Umm... where'd the extra 3 Na's come from on the product side? You're right that the Ethanol and the NaBH4 each donate 4 hydrogens to make up the 8 required to transform 4 Cyclohexanone to 4 Cyclohexanol, but I don't know what becomes of the NaB(4+) and the 4 CH3O(-). Somehow I don't think that NaB(OCH3)4 is a stable product (though it does balance the equation if used on the RHS).

Sadly I last took OChem during the Carter administration I'm reduced to Googling for hints rather having any really solid knowledge here.

Yeah, you are right, stupid me......

Back to the drawing board again.

I still think that NaBH4 can only donate one equivalent of hydride, compared to 4 H- in LiAlH4.

[DevJ]

hey dude when do you need the answer by?

[Kev]

Quote:

Originally Posted by vachss

Umm... where'd the extra 3 Na's come from on the product side? You're right that the Methanol and the NaBH4 each donate 4 hydrogens to make up the 8 required to transform 4 Cyclohexanone to 4 Cyclohexanol, but I don't know what becomes of the NaB(4+) and the 4 CH3O(-). Somehow I don't think that NaB(OCH3)4 is a stable product (though it does balance the equation if used on the RHS).

Sadly I last took OChem during the Carter administration I'm reduced to Googling for hints rather than having any really solid knowledge here.

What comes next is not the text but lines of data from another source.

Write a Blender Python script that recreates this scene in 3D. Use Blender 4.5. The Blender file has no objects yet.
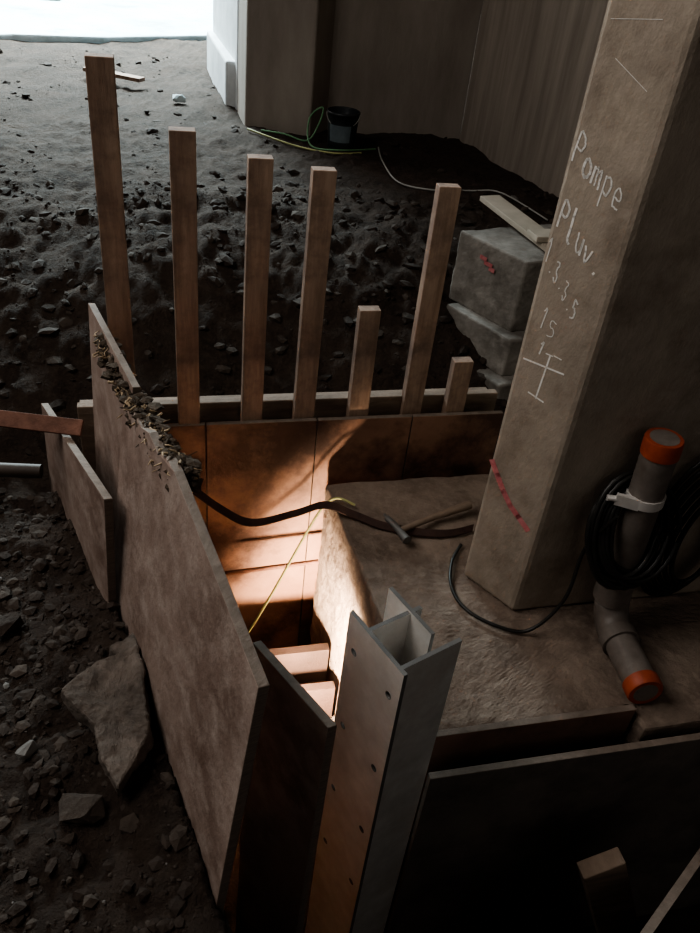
import bpy, bmesh, math, random
import numpy as np
from mathutils import Vector, Matrix, noise
random.seed(7); np.random.seed(7)
scene=bpy.context.scene
PHI=math.radians(16.5); CP,SP=math.cos(PHI),math.sin(PHI)
def S(a,b,z=None):
    x=a*CP-b*SP; y=a*SP+b*CP
    return (x,y) if z is None else Vector((x,y,z))
E1=Vector((CP,SP,0)); E2=Vector((-SP,CP,0)); UP=Vector((0,0,1))

# ---------------- materials ----------------
def mat(name,c1,c2,scale=6,rough=0.85,bump=0.3,bscale=60,metal=0,c3=None,stretch=(1,1,1),spots=None,detail=8,bdist=0.01,spots2=None):
    m=bpy.data.materials.new(name); m.use_nodes=True
    nt=m.node_tree; N=nt.nodes; L=nt.links
    b=N['Principled BSDF']; b.inputs['Roughness'].default_value=rough; b.inputs['Metallic'].default_value=metal
    tc=N.new('ShaderNodeTexCoord'); mp=N.new('ShaderNodeMapping'); mp.inputs['Scale'].default_value=stretch
    L.new(tc.outputs['Object'],mp.inputs['Vector'])
    n=N.new('ShaderNodeTexNoise'); n.inputs['Scale'].default_value=scale; n.inputs['Detail'].default_value=detail; n.inputs['Roughness'].default_value=0.65
    L.new(mp.outputs[0],n.inputs['Vector'])
    r=N.new('ShaderNodeValToRGB'); r.color_ramp.elements[0].position=0.32; r.color_ramp.elements[1].position=0.68
    r.color_ramp.elements[0].color=(*c1,1); r.color_ramp.elements[1].color=(*c2,1)
    if c3:
        e=r.color_ramp.elements.new(0.5); e.color=(*c3,1)
    L.new(n.outputs['Fac'],r.inputs['Fac']); out=r.outputs['Color']
    for k,sp in enumerate([spots,spots2]):
        if not sp: continue
        n3=N.new('ShaderNodeTexNoise'); n3.inputs['Scale'].default_value=sp[1]; n3.inputs['Detail'].default_value=9; n3.inputs['Roughness'].default_value=.65
        of=N.new('ShaderNodeVectorMath'); of.operation='ADD'; of.inputs[1].default_value=(3.3*k+1.7,5.1,2.2)
        L.new(tc.outputs['Object'],of.inputs[0]); L.new(of.outputs[0],n3.inputs['Vector'])
        r3=N.new('ShaderNodeValToRGB'); r3.color_ramp.elements[0].position=0.45; r3.color_ramp.elements[1].position=0.68 if len(sp)<3 else sp[2]
        mx=N.new('ShaderNodeMix'); mx.data_type='RGBA'
        L.new(n3.outputs['Fac'],r3.inputs['Fac']); L.new(r3.outputs['Color'],mx.inputs[0])
        L.new(out,mx.inputs[6]); mx.inputs[7].default_value=(*sp[0],1); out=mx.outputs[2]
    L.new(out,b.inputs['Base Color'])
    n2=N.new('ShaderNodeTexNoise'); n2.inputs['Scale'].default_value=bscale; n2.inputs['Detail'].default_value=8; n2.inputs['Roughness'].default_value=0.7
    L.new(mp.outputs[0],n2.inputs['Vector'])
    bp=N.new('ShaderNodeBump'); bp.inputs['Strength'].default_value=bump; bp.inputs['Distance'].default_value=bdist
    L.new(n2.outputs['Fac'],bp.inputs['Height']); L.new(bp.outputs[0],b.inputs['Normal'])
    return m
M_dirt=mat('dirt',(.038,.025,.018),(.088,.060,.045),5,.95,1.0,50,bdist=.035,detail=14,spots=((.11,.080,.061),30,.78))
M_st1=mat('stone_dark',(.036,.026,.020),(.066,.048,.038),14,.92,.6,80)
M_st2=mat('stone_mid',(.055,.042,.034),(.098,.076,.061),14,.92,.6,80)
M_st3=mat('stone_pale',(.13,.12,.11),(.20,.185,.17),14,.85,.4,80)
M_slabst=mat('slab_stone',(.10,.082,.068),(.20,.165,.14),9,.9,.8,50,spots=((.08,.066,.056),14))
M_conc=mat('column_concrete',(.29,.245,.20),(.46,.395,.325),3.5,.85,.45,60,spots=((.24,.195,.155),5),stretch=(1,1,.5),detail=12,spots2=((.40,.34,.285),11,.75))
M_slab=mat('footing_concrete',(.17,.125,.098),(.30,.235,.19),5,.9,.7,40,bdist=.01,spots=((.13,.095,.075),3.5),spots2=((.31,.25,.20),30,.85),detail=14)
M_wall=mat('wall_concrete',(.25,.215,.185),(.37,.325,.285),2.5,.9,.3,30,stretch=(1,1,.3))
M_wallr=mat('boarded_concrete',(.32,.275,.235),(.50,.435,.375),9,.9,.4,30,stretch=(1,1,.08))
M_curb=mat('curb_concrete',(.21,.195,.175),(.36,.335,.305),5,.85,.4,50,spots=((.15,.135,.118),6))
M_pale=mat('pale_concrete',(.5,.52,.53),(.7,.72,.73),3,.9,.2,40)
M_apron=mat('apron_concrete',(.34,.42,.45),(.65,.72,.74),.9,.9,.3,20,spots=((.25,.30,.31),1.6))
M_stake=mat('stake_wood',(.21,.14,.10),(.42,.30,.225),5,.8,.3,30,stretch=(6,6,.6),c3=(.32,.22,.165),spots=((.15,.10,.08),7))
M_wood=mat('weathered_wood',(.16,.115,.085),(.32,.24,.185),5,.8,.4,30,stretch=(1,1,5))
M_palew=mat('pale_wood',(.38,.34,.28),(.52,.46,.39),5,.8,.3,30)
M_ply=mat('old_plywood',(.24,.17,.14),(.40,.31,.265),3,.7,.4,50,spots=((.17,.11,.085),3.2,.70),detail=14,spots2=((.44,.365,.32),16,.8))
M_plyb=mat('red_plywood',(.17,.095,.068),(.31,.19,.14),4,.7,.3,40,spots=((.10,.06,.045),6))
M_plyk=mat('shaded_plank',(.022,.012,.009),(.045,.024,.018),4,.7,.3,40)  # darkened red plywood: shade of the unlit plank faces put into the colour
M_plyo=mat('form_plywood',(.20,.105,.070),(.36,.21,.145),3.5,.6,.3,50,spots=((.085,.042,.028),3.2,.60),detail=12)
M_plyd=mat('dark_plywood',(.13,.112,.097),(.21,.18,.157),4,.7,.3,50,spots=((.10,.085,.075),6))
M_edge=mat('plywood_edge',(.16,.125,.10),(.26,.21,.175),20,.8,.3,60,stretch=(1,1,12))
M_steel=mat('galvanised_steel',(.66,.64,.61),(.86,.84,.81),12,.42,.1,60,metal=.4,spots=((.64,.58,.53),7,.8))
M_steeld=mat('steel_edge',(.15,.145,.14),(.22,.21,.2),12,.5,.1,60,metal=.3)
M_pvc=mat('grey_pvc',(.15,.128,.113),(.235,.205,.182),6,.5,.1,60,spots=((.12,.10,.085),9))
M_beige=mat('beige_pipe',(.05,.038,.03),(.09,.068,.054),6,.6,.1,60)
M_orange=mat('orange_cap',(.30,.06,.028),(.46,.11,.05),8,.55,.1,50,spots=((.25,.06,.035),15))
M_black=mat('black_rubber',(.015,.014,.013),(.035,.033,.03),10,.4,.1,60)
M_strap=mat('strap_webbing',(.045,.024,.019),(.085,.046,.036),20,.8,.3,90)
M_yel=mat('yellow_hose',(.38,.38,.17),(.5,.5,.24),10,.5,.1,50)
M_green=mat('green_hose',(.12,.28,.15),(.2,.36,.2),10,.5,.1,50)
M_white=mat('white_cable',(.35,.35,.32),(.5,.5,.47),10,.6,.1,50)
M_rust=mat('rusty_steel',(.13,.06,.04),(.26,.13,.09),20,.7,.4,90,metal=.1)
M_chalk=mat('white_chalk',(.70,.68,.64),(.88,.86,.83),90,.95,.1,90)
M_pink=mat('pink_spray',(.45,.13,.14),(.62,.26,.26),40,.9,.2,90)
M_hay=mat('wood_splinters',(.26,.19,.12),(.46,.36,.25),30,.85,.1,60)
M_clod=mat('soil_clod',(.065,.050,.037),(.15,.115,.086),40,.95,.9,90)
M_bucket=mat('bucket_plastic',(.02,.024,.028),(.045,.05,.055),8,.4,.05,40)
M_label=mat('bucket_label',(.12,.15,.17),(.2,.24,.26),8,.5,.05,40)

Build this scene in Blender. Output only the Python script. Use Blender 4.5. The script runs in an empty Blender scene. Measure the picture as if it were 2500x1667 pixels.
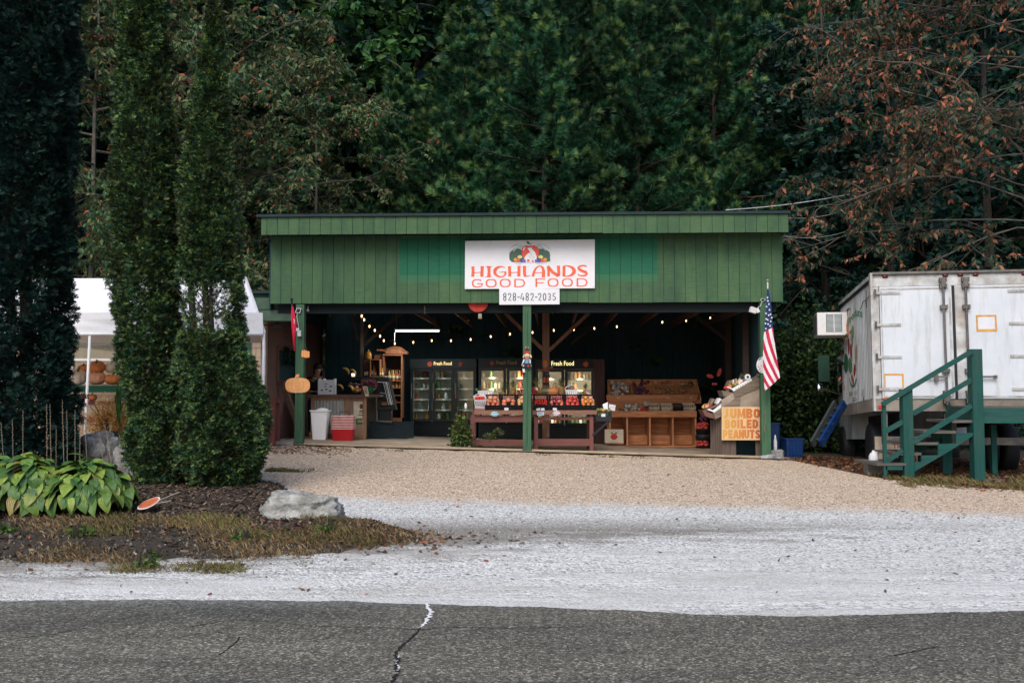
import bpy, math, random
import numpy as np
from mathutils import Vector, Matrix, Euler
random.seed(7)
np.random.seed(7)
R = math.radians
scene = bpy.context.scene
col = scene.collection
CAM_Z = 1.5
PITCH = R(3.2)
FPX = 2430.0                     # focal length for a frame 2500 wide
cam_d = bpy.data.cameras.new('camera')
cam_d.sensor_width = 36.0
cam_d.lens = 36.0 * FPX / 2500.0
cam_d.clip_start = 0.1
cam_d.clip_end = 1000.0
cam = bpy.data.objects.new('camera', cam_d)
cam.location = (0, 0, CAM_Z)
cam.rotation_euler = (R(90) + PITCH, 0, 0)
col.objects.link(cam)
scene.camera = cam
SUN_EL, SUN_AZ = 44.0, 196.0     # azimuth clockwise from +Y: behind the camera, a little to the left
world = bpy.data.worlds.new('World')
scene.world = world
world.use_nodes = True
wn = world.node_tree
sky = wn.nodes.new('ShaderNodeTexSky')
sky.sky_type = 'NISHITA'
sky.sun_disc = False
sky.sun_elevation = R(SUN_EL)
sky.sun_rotation = R(SUN_AZ)
sky.air_density = 1.0
sky.dust_density = 2.6
sky.ozone_density = 1.6
wn.links.new(sky.outputs[0], wn.nodes['Background'].inputs[0])
wn.nodes['Background'].inputs[1].default_value = 0.12
sun_d = bpy.data.lights.new('sun', 'SUN')
sun_d.energy = 1.5
sun_d.angle = R(34)
sun_d.color = (1.0, 0.96, 0.90)
sun = bpy.data.objects.new('sun', sun_d)
_sd = Vector((math.sin(R(SUN_AZ)) * math.cos(R(SUN_EL)), math.cos(R(SUN_AZ)) * math.cos(R(SUN_EL)), math.sin(R(SUN_EL))))
sun.rotation_euler = _sd.to_track_quat('Z', 'Y').to_euler()
sun.location = (-5, -10, 30)
col.objects.link(sun)
vs = scene.view_settings
vs.view_transform = 'Standard'
try:
  vs.look = 'None'
except Exception:
  pass
vs.exposure = 0.53
vs.gamma = 1.0
vs.use_curve_mapping = False
scene.render.engine = 'CYCLES'
scene.cycles.max_bounces = 6
scene.cycles.transparent_max_bounces = 12
scene.cycles.sample_clamp_indirect = 4.0
def ray(u, v):
  a = (u - 1250.0) / FPX
  b = (833.5 - v) / FPX
  return Vector((a, math.cos(PITCH) - b * math.sin(PITCH), math.sin(PITCH) + b * math.cos(PITCH)))
def at(u, v, Y, d=0.0):
  """the point at depth Y seen at (u, v) of the photograph; d metres nearer along y"""
  r = ray(u, v)
  t = Y / r.y
  return Vector((r.x * t, Y - d, CAM_Z + r.z * t))
FL, FR = Vector((-4.94, 20.25, 0)), Vector((5.43, 19.85, 0))     # the front line of the market stand
FDIR = (FR - FL).normalized()
FN = Vector((FDIR.y, -FDIR.x, 0))                                # towards the road
FYAW = math.atan2(FDIR.y, FDIR.x)
def hit(u, v, off=0.0, d=0.0):
  r = ray(u, v)
  o = Vector((0, 0, CAM_Z))
  p0 = FL + FN * off
  t = (p0 - o).dot(FN) / r.dot(FN)
  return o + r * t + FN * d
def on_front(off):
  return lambda u, v, d=0.0: hit(u, v, off, d)
def on_plane(Y):
  return lambda u, v, d=0.0: at(u, v, Y, d)
def smooth(a, b, x):
  t = np.clip((x - a) / (b - a), 0, 1)
  return t * t * (3 - 2 * t)
def road_edge(x):
  return np.interp(x, [-60, -3.8, -1.21, -0.56, 0, 0.72, 1.42, 2.17, 2.85, 3.6, 60], [7.5, 7.48, 7.46, 7.32, 7.23, 7.13, 6.99, 6.95, 7.01, 7.11, 7.3])
def ground_z(x, y):
  x = np.asarray(x, dtype=float)
  y = np.asarray(y, dtype=float)
  base = 0.42 - 0.027 * np.clip(x, -8, 8)
  t = np.clip((y - road_edge(x)) / (20.0 - road_edge(x)), 0, 1)
  z = base * t
  z = z + 0.012 * np.sin(x * 0.9 + 1.3) * np.sin(y * 0.8) * np.clip(t * 6, 0, 1) * np.clip((19.2 - y) * 1.5, 0, 1)
  hill = np.clip(y - 29.0, 0, None)
  z = z + np.minimum(hill * 0.16 + hill ** 2 * 0.014, 60)
  return z
def gz(x, y):
  return float(ground_z(x, y))
class MB:
  """collects shapes into one mesh"""
  def __init__(self, smooth=False):
    self.v, self.f, self.mi = [], [], []
    self.smooth = smooth
    self.slot = 0
  def add(self, vs, fs, m=None):
    o = len(self.v)
    for p in vs:
      p = Vector(p)
      self.v.append(tuple(m @ p if m else p))
    for f in fs:
      self.f.append(tuple(i + o for i in f))
      self.mi.append(self.slot)
    return self
  def box(self, x0, x1, y0, y1, z0, z1, m=None):
    vs = [(x0, y0, z0), (x1, y0, z0), (x1, y1, z0), (x0, y1, z0), (x0, y0, z1), (x1, y0, z1), (x1, y1, z1), (x0, y1, z1)]
    fs = [(3, 2, 1, 0), (4, 5, 6, 7), (0, 1, 5, 4), (1, 2, 6, 5), (2, 3, 7, 6), (3, 0, 4, 7)]
    return self.add(vs, fs, m)
  def obox(self, c, s, rot=(0, 0, 0)):
    m = Matrix.Translation(Vector(c)) @ Euler(rot).to_matrix().to_4x4()
    return self.box(-s[0] / 2, s[0] / 2, -s[1] / 2, s[1] / 2, -s[2] / 2, s[2] / 2, m)
  def beam(self, a, b, w, h, up=(0, 0, 1)):
    a, b = Vector(a), Vector(b)
    d = (b - a)
    L = d.length
    d.normalize()
    up = Vector(up)
    if abs(d.dot(up)) > 0.98:
      up = Vector((0, 1, 0))
    s = d.cross(up).normalized()
    u = s.cross(d).normalized()
    m = Matrix((( s.x, d.x, u.x, a.x), (s.y, d.y, u.y, a.y), (s.z, d.z, u.z, a.z), (0, 0, 0, 1)))
    return self.box(-w / 2, w / 2, 0, L, -h / 2, h / 2, m)
  def pbox(self, u0, v0, u1, v1, Y, depth, fn=None):
    """box whose front face, at depth Y, spans the given rectangle of the photograph"""
    a = at(u0, v1, Y)
    b = at(u1, v0, Y)
    return self.box(a.x, b.x, Y, Y + depth, a.z, b.z)
  def tube(self, pts, r, n=6, cap=True):
    pts = [Vector(p) for p in pts]
    rs = r if isinstance(r, (list, tuple)) else [r] * len(pts)
    o = len(self.v)
    prev = None
    for i, p in enumerate(pts):
      d = (pts[min(i + 1, len(pts) - 1)] - pts[max(i - 1, 0)])
      if d.length < 1e-9:
        d = Vector((0, 0, 1))
      d.normalize()
      if prev is None:
        ref = Vector((0, 0, 1)) if abs(d.z) < 0.9 else Vector((1, 0, 0))
        s = d.cross(ref).normalized()
      else:
        s = (prev - d * prev.dot(d))
        s = s.normalized() if s.length > 1e-6 else d.orthogonal().normalized()
      prev = s
      u = d.cross(s)
      for k in range(n):
        a = 2 * math.pi * k / n
        self.v.append(tuple(p + (s * math.cos(a) + u * math.sin(a)) * rs[i]))
    for i in range(len(pts) - 1):
      for k in range(n):
        k2 = (k + 1) % n
        self.f.append((o + i * n + k, o + i * n + k2, o + (i + 1) * n + k2, o + (i + 1) * n + k))
        self.mi.append(self.slot)
    if cap:
      self.f.append(tuple(o + k for k in reversed(range(n))))
      self.f.append(tuple(o + (len(pts) - 1) * n + k for k in range(n)))
      self.mi += [self.slot] * 2
    return self
  def lathe(self, prof, c=(0, 0, 0), n=14, sx=1.0, sy=1.0, m=None, ribs=0, rib=0.0):
    vs, fs = [], []
    for (r, z) in prof:
      for k in range(n):
        a = 2 * math.pi * k / n
        rr = r * (1 - rib * (0.5 + 0.5 * math.cos(ribs * a))) if ribs else r
        vs.append((c[0] + rr * math.cos(a) * sx, c[1] + rr * math.sin(a) * sy, c[2] + z))
    for i in range(len(prof) - 1):
      for k in range(n):
        k2 = (k + 1) % n
        fs.append((i * n + k, i * n + k2, (i + 1) * n + k2, (i + 1) * n + k))
    if prof[0][0] > 1e-4:
      fs.append(tuple(reversed(range(n))))
    if prof[-1][0] > 1e-4:
      fs.append(tuple((len(prof) - 1) * n + k for k in range(n)))
    return self.add(vs, fs, m)
  def ball(self, c, r, sx=1, sy=1, sz=1, n=12, k=7, m=None):
    prof = [(max(r * math.sin(math.pi * i / k), 1e-5), -r * math.cos(math.pi * i / k) * sz) for i in range(k + 1)]
    return self.lathe(prof, c, n, sx, sy, m)
  def prism(self, poly, mp, d0=0.0, d1=0.02):
    """polygon (u, v) mapped by mp(u, v, d); front at d1 (nearer), back at d0"""
    n = len(poly)
    ar = sum(poly[i][0] * poly[(i + 1) % n][1] - poly[(i + 1) % n][0] * poly[i][1] for i in range(n))
    if ar > 0:
      poly = list(reversed(poly))
    vs = [mp(u, v, d1) for u, v in poly] + [mp(u, v, d0) for u, v in poly]
    fs = [tuple(range(n)), tuple(reversed(range(n, 2 * n)))]
    fs += [(i, i + n, (i + 1) % n + n, (i + 1) % n) for i in range(n)]
    return self.add(vs, fs)
  def build(self, name, mat, parent=None, local=False, base=None):
    """links the mesh as one object; vertices are world positions unless local"""
    vs = np.array(self.v, dtype=float)
    if parent is not None:
      org = np.zeros(3) if local else np.array(parent['_org'])
    elif local:
      org = np.zeros(3)
    elif base is not None:
      org = np.array(base, dtype=float)
    else:
      org = np.array([(vs[:, 0].min() + vs[:, 0].max()) / 2, (vs[:, 1].min() + vs[:, 1].max()) / 2, vs[:, 2].min()])
    me = bpy.data.meshes.new(name)
    me.from_pydata([tuple(p) for p in (vs - org)], [], self.f)
    mats = mat if isinstance(mat, (list, tuple)) else [mat]
    for mm in mats:
      me.materials.append(mm)
    if len(mats) > 1:
      me.polygons.foreach_set('material_index', self.mi)
    if self.smooth:
      me.polygons.foreach_set('use_smooth', [True] * len(self.f))
    me.update()
    ob = bpy.data.objects.new(name, me)
    col.objects.link(ob)
    if parent is not None:
      ob.parent = parent
      ob['_org'] = tuple(float(c) for c in org)
    else:
      if not local:
        ob.location = org
      ob['_org'] = tuple(float(c) for c in org)
    return ob
def np_mesh(name, verts, faces, mat, parent=None, org=(0, 0, 0), smooth_=False):
  """fast mesh from arrays; faces (n, k)"""
  verts = np.asarray(verts, dtype=np.float32) - np.asarray(org, dtype=np.float32)
  faces = np.asarray(faces, dtype=np.int32)
  me = bpy.data.meshes.new(name)
  me.vertices.add(len(verts))
  me.vertices.foreach_set('co', verts.ravel())
  k = faces.shape[1]
  me.loops.add(faces.size)
  me.loops.foreach_set('vertex_index', faces.ravel())
  me.polygons.add(len(faces))
  me.polygons.foreach_set('loop_start', np.arange(0, faces.size, k, dtype=np.int32))
  try:
    me.polygons.foreach_set('loop_total', np.full(len(faces), k, dtype=np.int32))
  except Exception:
    pass
  me.materials.append(mat)
  me.update(calc_edges=True)
  me.validate()
  ob = bpy.data.objects.new(name, me)
  col.objects.link(ob)
  if parent is not None:
    ob.parent = parent
  else:
    ob.location = org
  ob['_org'] = tuple(float(c) for c in org)
  return ob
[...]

I think the product that you wrote is correct. The product is sodium tetramethylborate

4 cyclohexanone + NaBH4 + 4MeOH ---> 4 cyclohexanol + NaB(OMe)4

[xxForgedxx]

No youre doing it wrong:

Chill Glass + 2 shots white grape juice + 2 shots Ciroc Vodka + 3 Grapes = Grape Martini

[TiAg335i]

Quote:

Originally Posted by Kev

Yeah, you are right, stupid me......

Back to the drawing board again.

I still think that NaBH4 can only donate one equivalent of hydride, compared to 4 H- in LiAlH4.

All 4 hydrogens on NaBH4 can EQUALLY act as nucleophiles which can attack the electrophilic carbonyl carbon on cyclohexanone. Therefore, one mole of NaBH4 can react with 4 moles of ketone. I'm going to try to work up an answer now.

[TiAg335i]

4 cyclohexanone + NaBH4 + 4MeOH ---> 4 cyclohexanol + 4NaB(OMe)4

Still unbalanced....

[TiAg335i]

This is what I propose:

4 cyclohexanone + NaBH4 + 4CH3OH --> 4 cyclohexanol + B(OCH3)4 + Na+


What say you?

[Kev]

Quote:

Originally Posted by TiAg335i

4 cyclohexanone + NaBH4 + 4MeOH ---> 4 cyclohexanol + 4NaB(OMe)4

Still unbalanced....

You have an extra 4 in the product side. It should read:

4 cyclohexanone + NaBH4 + 4MeOH ---> 4 cyclohexanol + NaB(OMe)4

Quote:

Originally Posted by TiAg335i

This is what I propose:

4 cyclohexanone + NaBH4 + 4CH3OH --> 4 cyclohexanol + B(OCH3)4 + Na+


What say you?

It's the same as my equation, except you neglected to put a negative charge on the tetramethylborate, so your equation is unbalanced.

[TiAg335i]

Ok cool. Glad we got it worked out. Thanks for your help.

[Kev]

Quote:

Originally Posted by TiAg335i

Ok cool. Glad we got it worked out. Thanks for your help.

No problem. I was surprised how much I actually forgot in a matter of 8 years...... I took O-Chem in Fall '99 and Spring '00.